→ DIRECTIVE
Give the listing below again in full, exactly as written.

[START]

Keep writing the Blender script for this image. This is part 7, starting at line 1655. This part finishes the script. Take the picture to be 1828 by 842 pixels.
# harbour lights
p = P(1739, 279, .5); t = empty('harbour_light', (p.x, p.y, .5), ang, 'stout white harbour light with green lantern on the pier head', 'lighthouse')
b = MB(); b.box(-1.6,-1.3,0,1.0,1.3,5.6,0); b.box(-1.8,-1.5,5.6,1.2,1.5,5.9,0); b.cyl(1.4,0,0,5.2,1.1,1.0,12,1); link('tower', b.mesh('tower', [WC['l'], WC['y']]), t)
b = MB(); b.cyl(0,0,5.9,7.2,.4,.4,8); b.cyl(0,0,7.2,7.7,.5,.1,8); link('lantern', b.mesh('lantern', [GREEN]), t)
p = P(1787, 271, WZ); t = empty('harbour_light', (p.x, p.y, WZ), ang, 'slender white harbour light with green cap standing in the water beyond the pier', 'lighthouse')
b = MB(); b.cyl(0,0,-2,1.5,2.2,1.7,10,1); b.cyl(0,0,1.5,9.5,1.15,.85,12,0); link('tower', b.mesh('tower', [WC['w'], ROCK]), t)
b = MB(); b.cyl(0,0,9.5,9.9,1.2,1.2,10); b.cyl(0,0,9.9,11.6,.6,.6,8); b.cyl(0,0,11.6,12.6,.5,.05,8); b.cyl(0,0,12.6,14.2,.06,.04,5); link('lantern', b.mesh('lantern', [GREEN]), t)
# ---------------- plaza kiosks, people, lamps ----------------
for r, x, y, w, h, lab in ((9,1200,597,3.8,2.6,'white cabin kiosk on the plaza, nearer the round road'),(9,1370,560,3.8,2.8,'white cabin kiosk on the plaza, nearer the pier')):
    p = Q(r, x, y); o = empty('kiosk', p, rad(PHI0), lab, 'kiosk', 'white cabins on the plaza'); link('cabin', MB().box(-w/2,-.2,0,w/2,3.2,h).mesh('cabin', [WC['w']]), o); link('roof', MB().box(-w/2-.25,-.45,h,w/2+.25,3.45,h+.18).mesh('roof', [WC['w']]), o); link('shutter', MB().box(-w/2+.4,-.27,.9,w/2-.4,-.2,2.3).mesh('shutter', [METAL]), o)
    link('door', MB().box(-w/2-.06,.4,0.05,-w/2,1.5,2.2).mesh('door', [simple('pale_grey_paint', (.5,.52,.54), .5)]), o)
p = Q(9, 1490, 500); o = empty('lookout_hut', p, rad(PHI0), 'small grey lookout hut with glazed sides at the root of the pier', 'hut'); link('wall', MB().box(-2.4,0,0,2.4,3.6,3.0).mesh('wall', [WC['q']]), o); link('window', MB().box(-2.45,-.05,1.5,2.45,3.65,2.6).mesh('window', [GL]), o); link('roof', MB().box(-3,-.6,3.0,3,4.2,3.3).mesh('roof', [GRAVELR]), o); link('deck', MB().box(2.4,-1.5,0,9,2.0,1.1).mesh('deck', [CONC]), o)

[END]

→ FULL ANSWER
Keep writing the Blender script for this image. This is part 7, starting at line 1655. This part finishes the script. Take the picture to be 1828 by 842 pixels.
# harbour lights
p = P(1739, 279, .5); t = empty('harbour_light', (p.x, p.y, .5), ang, 'stout white harbour light with green lantern on the pier head', 'lighthouse')
b = MB(); b.box(-1.6,-1.3,0,1.0,1.3,5.6,0); b.box(-1.8,-1.5,5.6,1.2,1.5,5.9,0); b.cyl(1.4,0,0,5.2,1.1,1.0,12,1); link('tower', b.mesh('tower', [WC['l'], WC['y']]), t)
b = MB(); b.cyl(0,0,5.9,7.2,.4,.4,8); b.cyl(0,0,7.2,7.7,.5,.1,8); link('lantern', b.mesh('lantern', [GREEN]), t)
p = P(1787, 271, WZ); t = empty('harbour_light', (p.x, p.y, WZ), ang, 'slender white harbour light with green cap standing in the water beyond the pier', 'lighthouse')
b = MB(); b.cyl(0,0,-2,1.5,2.2,1.7,10,1); b.cyl(0,0,1.5,9.5,1.15,.85,12,0); link('tower', b.mesh('tower', [WC['w'], ROCK]), t)
b = MB(); b.cyl(0,0,9.5,9.9,1.2,1.2,10); b.cyl(0,0,9.9,11.6,.6,.6,8); b.cyl(0,0,11.6,12.6,.5,.05,8); b.cyl(0,0,12.6,14.2,.06,.04,5); link('lantern', b.mesh('lantern', [GREEN]), t)
# ---------------- plaza kiosks, people, lamps ----------------
for r, x, y, w, h, lab in ((9,1200,597,3.8,2.6,'white cabin kiosk on the plaza, nearer the round road'),(9,1370,560,3.8,2.8,'white cabin kiosk on the plaza, nearer the pier')):
    p = Q(r, x, y); o = empty('kiosk', p, rad(PHI0), lab, 'kiosk', 'white cabins on the plaza'); link('cabin', MB().box(-w/2,-.2,0,w/2,3.2,h).mesh('cabin', [WC['w']]), o); link('roof', MB().box(-w/2-.25,-.45,h,w/2+.25,3.45,h+.18).mesh('roof', [WC['w']]), o); link('shutter', MB().box(-w/2+.4,-.27,.9,w/2-.4,-.2,2.3).mesh('shutter', [METAL]), o)
    link('door', MB().box(-w/2-.06,.4,0.05,-w/2,1.5,2.2).mesh('door', [simple('pale_grey_paint', (.5,.52,.54), .5)]), o)
p = Q(9, 1490, 500); o = empty('lookout_hut', p, rad(PHI0), 'small grey lookout hut with glazed sides at the root of the pier', 'hut'); link('wall', MB().box(-2.4,0,0,2.4,3.6,3.0).mesh('wall', [WC['q']]), o); link('window', MB().box(-2.45,-.05,1.5,2.45,3.65,2.6).mesh('window', [GL]), o); link('roof', MB().box(-3,-.6,3.0,3,4.2,3.3).mesh('roof', [GRAVELR]), o); link('deck', MB().box(2.4,-1.5,0,9,2.0,1.1).mesh('deck', [CONC]), o)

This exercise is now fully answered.